Gli imputati sono Lorenzo Carandino, ex sindaco di Villabate, due architetti Rocco Aluzzo e Antonio Borsellino della “Asset development”, gli imprenditori Pierfrancesco Marussig e Giuseppe Daghino, l’ex sindaco di Catania Francesco Lo Presti e Giovanni La Mantia, esponente mafioso del clan Mandalà. “Un processo emblematico dell’agire mafioso più tipico degli ultimi anni, nel senso che negli ultimi anni anche seguendo le direttive di Bernardo Provenzano Cosa nostra ha tentato direttamente di fare impresa investendo i suoi enormi guadagni in affari imprenditoriali apparentemente puliti”. Quattro ore di discussione, in quella che è stata la prima udienza dedicata alla requisitoria, davanti alla quinta sezione penale presieduta da Patrizia Spina.
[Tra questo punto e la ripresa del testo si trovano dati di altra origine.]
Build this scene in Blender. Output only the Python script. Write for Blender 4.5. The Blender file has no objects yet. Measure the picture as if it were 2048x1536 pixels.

“Nel territorio di Villabate c’è stata un’immedesimazione organica tra la famiglia mafiosa e l’amministrazione pubblica”. Un impegno che prevedeva – secondo la ricostruzione fatta dai pm – che la famiglia mafiosa locale dovesse convincere 150 proprietari di terreni a vendere e garantire il buon esito dell’iter politico. Un patto che avrebbe provocato anche grossi vantaggi (come sarebbe risultato dai computer dell’architetto Aluzzo) con l’intervento di Nicola Mandalà. Cosa nostra avrebbe avuto una partecipazione economica alla spartizione del compenso che doveva spettare ad Aluzzo e Borsellino. Cosa nostra avrebbe anche individuato chi avrebbe realizzato il centro e gestito il 30 per cento delle gallerie e dei negozi che sarebbero sorti e oltre a decidere il 30 per cento dei soggetti che sarebbero stati assunti.
Nella seconda parte della requisitoria i magistrati hanno anche ammesso che il collaborante Francesco Campanella è “il più attendibile dall’inizio del fenomeno di pentitismo”. Tutto riscontrato su una base di esempi. “Ogni volta che Campanella ha fatto una dichiarazione seppur difficile da riscontrare – hanno detto i magistrati – è poi stato trovato riscontro positivo anche nei delicati rapporti tra politica e imprenditoria”. Campanella è stato due volte presidente del consiglio comunale di Villabate, segretario nazionale dei giovani dell’Udeur e aveva anche rapporti significativi con esponenti come Cuffaro e Mastella. Il 24 novembre continua la requisitoria, che si concluderà il primo dicembre.